- WORK REQUIRED
Only the lines from the start of the data through the one containing "mb.loft(rr, True, True, True);" belong in your answer; return them exactly.

- SUPPLIED DATA
▼
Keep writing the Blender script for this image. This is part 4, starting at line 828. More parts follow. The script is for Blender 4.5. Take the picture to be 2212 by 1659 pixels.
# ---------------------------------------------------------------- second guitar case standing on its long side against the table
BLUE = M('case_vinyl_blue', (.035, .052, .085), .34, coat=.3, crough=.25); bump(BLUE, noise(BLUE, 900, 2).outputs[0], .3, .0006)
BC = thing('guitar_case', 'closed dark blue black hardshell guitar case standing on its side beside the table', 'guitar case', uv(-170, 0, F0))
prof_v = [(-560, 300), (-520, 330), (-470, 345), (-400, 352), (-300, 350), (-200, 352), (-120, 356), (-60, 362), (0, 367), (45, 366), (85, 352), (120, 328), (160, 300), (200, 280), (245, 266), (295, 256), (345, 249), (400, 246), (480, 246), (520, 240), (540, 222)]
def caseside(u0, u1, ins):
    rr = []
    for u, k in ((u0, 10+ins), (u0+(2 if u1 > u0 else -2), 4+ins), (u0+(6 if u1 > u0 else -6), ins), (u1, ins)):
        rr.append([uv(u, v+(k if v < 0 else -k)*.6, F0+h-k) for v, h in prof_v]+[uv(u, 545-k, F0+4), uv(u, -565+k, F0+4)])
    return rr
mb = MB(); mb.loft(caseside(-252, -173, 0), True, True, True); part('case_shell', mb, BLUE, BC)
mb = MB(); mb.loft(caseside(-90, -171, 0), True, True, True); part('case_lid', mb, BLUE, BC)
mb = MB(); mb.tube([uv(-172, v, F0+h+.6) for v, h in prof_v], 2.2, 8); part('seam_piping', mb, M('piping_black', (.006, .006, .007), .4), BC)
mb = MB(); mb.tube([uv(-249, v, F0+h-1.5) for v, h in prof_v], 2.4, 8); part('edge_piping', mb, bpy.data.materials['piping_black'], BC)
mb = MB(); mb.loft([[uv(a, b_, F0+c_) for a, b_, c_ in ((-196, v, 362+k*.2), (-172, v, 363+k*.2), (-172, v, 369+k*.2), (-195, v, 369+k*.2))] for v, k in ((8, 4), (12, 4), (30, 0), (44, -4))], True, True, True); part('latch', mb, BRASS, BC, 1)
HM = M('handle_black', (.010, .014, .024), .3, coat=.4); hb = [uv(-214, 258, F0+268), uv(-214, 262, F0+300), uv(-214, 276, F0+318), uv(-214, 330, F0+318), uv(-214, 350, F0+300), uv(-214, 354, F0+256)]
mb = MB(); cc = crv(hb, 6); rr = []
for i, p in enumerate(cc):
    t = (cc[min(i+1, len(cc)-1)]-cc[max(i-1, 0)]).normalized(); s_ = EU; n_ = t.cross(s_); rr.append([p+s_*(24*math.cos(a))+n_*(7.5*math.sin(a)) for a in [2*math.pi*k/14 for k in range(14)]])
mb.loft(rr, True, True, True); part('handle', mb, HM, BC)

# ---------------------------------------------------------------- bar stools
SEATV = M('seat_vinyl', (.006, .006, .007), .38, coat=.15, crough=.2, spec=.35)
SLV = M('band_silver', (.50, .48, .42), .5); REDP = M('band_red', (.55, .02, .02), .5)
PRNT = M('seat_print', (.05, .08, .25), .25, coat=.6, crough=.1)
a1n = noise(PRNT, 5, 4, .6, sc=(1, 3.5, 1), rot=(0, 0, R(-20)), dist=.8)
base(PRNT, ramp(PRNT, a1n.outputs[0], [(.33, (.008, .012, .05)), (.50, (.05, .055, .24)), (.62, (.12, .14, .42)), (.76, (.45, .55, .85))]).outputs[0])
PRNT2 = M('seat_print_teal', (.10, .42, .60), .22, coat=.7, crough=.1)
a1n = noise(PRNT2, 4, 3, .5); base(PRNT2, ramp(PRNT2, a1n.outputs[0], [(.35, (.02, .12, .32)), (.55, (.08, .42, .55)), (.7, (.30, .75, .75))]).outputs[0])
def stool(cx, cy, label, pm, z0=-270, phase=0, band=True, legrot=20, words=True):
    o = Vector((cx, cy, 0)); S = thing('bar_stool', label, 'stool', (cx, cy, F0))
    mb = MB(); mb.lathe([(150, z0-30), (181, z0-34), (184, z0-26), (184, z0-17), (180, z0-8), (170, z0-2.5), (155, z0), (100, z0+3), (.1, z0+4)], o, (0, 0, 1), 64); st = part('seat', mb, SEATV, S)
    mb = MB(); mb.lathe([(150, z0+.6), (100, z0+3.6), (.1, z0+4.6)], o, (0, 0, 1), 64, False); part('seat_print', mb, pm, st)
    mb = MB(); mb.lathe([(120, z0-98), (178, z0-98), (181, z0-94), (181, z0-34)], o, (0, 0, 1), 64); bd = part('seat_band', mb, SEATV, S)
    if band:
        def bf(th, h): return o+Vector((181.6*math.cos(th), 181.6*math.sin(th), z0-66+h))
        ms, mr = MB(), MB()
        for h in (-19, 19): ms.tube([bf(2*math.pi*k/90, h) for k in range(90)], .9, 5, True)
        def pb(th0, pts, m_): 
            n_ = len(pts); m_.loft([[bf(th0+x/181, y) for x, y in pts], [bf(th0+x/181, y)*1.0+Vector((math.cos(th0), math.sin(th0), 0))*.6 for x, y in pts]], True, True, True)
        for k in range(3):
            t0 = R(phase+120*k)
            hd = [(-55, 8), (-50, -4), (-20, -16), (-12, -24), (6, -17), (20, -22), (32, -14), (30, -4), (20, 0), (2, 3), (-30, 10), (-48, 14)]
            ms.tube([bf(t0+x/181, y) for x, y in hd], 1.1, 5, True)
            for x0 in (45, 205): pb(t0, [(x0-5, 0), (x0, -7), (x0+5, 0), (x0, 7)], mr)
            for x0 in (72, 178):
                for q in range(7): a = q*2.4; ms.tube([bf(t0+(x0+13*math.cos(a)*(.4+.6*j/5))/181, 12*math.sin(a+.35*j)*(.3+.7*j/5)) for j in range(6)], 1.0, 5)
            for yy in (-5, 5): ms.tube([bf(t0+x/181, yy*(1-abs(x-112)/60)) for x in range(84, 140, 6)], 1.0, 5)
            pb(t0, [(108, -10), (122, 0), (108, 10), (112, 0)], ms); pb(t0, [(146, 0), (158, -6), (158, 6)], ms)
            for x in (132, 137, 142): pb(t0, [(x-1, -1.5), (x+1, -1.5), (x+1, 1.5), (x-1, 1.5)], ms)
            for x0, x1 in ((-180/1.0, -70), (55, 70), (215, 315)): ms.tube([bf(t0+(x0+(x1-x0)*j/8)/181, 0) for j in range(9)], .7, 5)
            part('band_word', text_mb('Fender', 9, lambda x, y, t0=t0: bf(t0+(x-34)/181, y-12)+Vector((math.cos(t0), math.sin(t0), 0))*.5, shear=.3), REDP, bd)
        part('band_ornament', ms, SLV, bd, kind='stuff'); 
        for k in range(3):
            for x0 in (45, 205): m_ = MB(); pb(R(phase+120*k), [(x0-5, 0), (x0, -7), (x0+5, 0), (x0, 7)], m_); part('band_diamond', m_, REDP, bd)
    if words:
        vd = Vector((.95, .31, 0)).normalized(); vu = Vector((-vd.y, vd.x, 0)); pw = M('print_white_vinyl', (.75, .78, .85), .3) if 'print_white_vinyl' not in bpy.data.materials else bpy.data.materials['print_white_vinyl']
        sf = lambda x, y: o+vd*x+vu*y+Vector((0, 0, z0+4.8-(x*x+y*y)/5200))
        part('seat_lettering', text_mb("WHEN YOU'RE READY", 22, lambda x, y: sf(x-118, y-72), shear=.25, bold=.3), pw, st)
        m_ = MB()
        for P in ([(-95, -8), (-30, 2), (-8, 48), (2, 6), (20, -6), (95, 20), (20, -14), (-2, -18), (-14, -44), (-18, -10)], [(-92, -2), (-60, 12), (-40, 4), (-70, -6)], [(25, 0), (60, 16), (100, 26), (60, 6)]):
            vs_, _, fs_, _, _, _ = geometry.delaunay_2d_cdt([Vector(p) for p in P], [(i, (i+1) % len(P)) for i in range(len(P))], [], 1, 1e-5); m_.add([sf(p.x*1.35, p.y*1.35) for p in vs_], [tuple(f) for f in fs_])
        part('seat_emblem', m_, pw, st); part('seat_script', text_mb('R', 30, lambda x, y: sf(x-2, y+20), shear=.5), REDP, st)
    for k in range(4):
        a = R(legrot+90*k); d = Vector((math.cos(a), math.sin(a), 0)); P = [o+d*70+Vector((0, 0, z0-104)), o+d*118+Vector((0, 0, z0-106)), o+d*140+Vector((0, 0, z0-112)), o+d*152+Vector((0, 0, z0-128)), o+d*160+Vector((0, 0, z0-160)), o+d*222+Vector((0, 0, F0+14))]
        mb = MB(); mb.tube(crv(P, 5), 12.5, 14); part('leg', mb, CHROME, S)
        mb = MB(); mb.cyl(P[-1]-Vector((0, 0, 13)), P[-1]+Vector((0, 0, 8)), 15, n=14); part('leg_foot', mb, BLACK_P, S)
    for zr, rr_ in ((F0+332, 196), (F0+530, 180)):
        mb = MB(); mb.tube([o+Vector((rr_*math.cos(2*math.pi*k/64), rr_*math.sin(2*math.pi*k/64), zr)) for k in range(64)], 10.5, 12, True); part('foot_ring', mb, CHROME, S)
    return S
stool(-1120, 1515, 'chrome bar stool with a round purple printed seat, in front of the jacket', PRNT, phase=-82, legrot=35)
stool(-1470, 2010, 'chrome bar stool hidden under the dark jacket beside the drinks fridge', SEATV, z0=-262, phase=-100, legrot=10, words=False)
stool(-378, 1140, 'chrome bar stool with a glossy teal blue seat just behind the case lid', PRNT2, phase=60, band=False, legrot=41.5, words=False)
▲
- SOLUTION TO THIS TASK
Keep writing the Blender script for this image. This is part 4, starting at line 828. More parts follow. The script is for Blender 4.5. Take the picture to be 2212 by 1659 pixels.
# ---------------------------------------------------------------- second guitar case standing on its long side against the table
BLUE = M('case_vinyl_blue', (.035, .052, .085), .34, coat=.3, crough=.25); bump(BLUE, noise(BLUE, 900, 2).outputs[0], .3, .0006)
BC = thing('guitar_case', 'closed dark blue black hardshell guitar case standing on its side beside the table', 'guitar case', uv(-170, 0, F0))
prof_v = [(-560, 300), (-520, 330), (-470, 345), (-400, 352), (-300, 350), (-200, 352), (-120, 356), (-60, 362), (0, 367), (45, 366), (85, 352), (120, 328), (160, 300), (200, 280), (245, 266), (295, 256), (345, 249), (400, 246), (480, 246), (520, 240), (540, 222)]
def caseside(u0, u1, ins):
    rr = []
    for u, k in ((u0, 10+ins), (u0+(2 if u1 > u0 else -2), 4+ins), (u0+(6 if u1 > u0 else -6), ins), (u1, ins)):
        rr.append([uv(u, v+(k if v < 0 else -k)*.6, F0+h-k) for v, h in prof_v]+[uv(u, 545-k, F0+4), uv(u, -565+k, F0+4)])
    return rr
mb = MB(); mb.loft(caseside(-252, -173, 0), True, True, True); part('case_shell', mb, BLUE, BC)
mb = MB(); mb.loft(caseside(-90, -171, 0), True, True, True); part('case_lid', mb, BLUE, BC)
mb = MB(); mb.tube([uv(-172, v, F0+h+.6) for v, h in prof_v], 2.2, 8); part('seam_piping', mb, M('piping_black', (.006, .006, .007), .4), BC)
mb = MB(); mb.tube([uv(-249, v, F0+h-1.5) for v, h in prof_v], 2.4, 8); part('edge_piping', mb, bpy.data.materials['piping_black'], BC)
mb = MB(); mb.loft([[uv(a, b_, F0+c_) for a, b_, c_ in ((-196, v, 362+k*.2), (-172, v, 363+k*.2), (-172, v, 369+k*.2), (-195, v, 369+k*.2))] for v, k in ((8, 4), (12, 4), (30, 0), (44, -4))], True, True, True); part('latch', mb, BRASS, BC, 1)
HM = M('handle_black', (.010, .014, .024), .3, coat=.4); hb = [uv(-214, 258, F0+268), uv(-214, 262, F0+300), uv(-214, 276, F0+318), uv(-214, 330, F0+318), uv(-214, 350, F0+300), uv(-214, 354, F0+256)]
mb = MB(); cc = crv(hb, 6); rr = []
for i, p in enumerate(cc):
    t = (cc[min(i+1, len(cc)-1)]-cc[max(i-1, 0)]).normalized(); s_ = EU; n_ = t.cross(s_); rr.append([p+s_*(24*math.cos(a))+n_*(7.5*math.sin(a)) for a in [2*math.pi*k/14 for k in range(14)]])
mb.loft(rr, True, True, True); part('handle', mb, HM, BC)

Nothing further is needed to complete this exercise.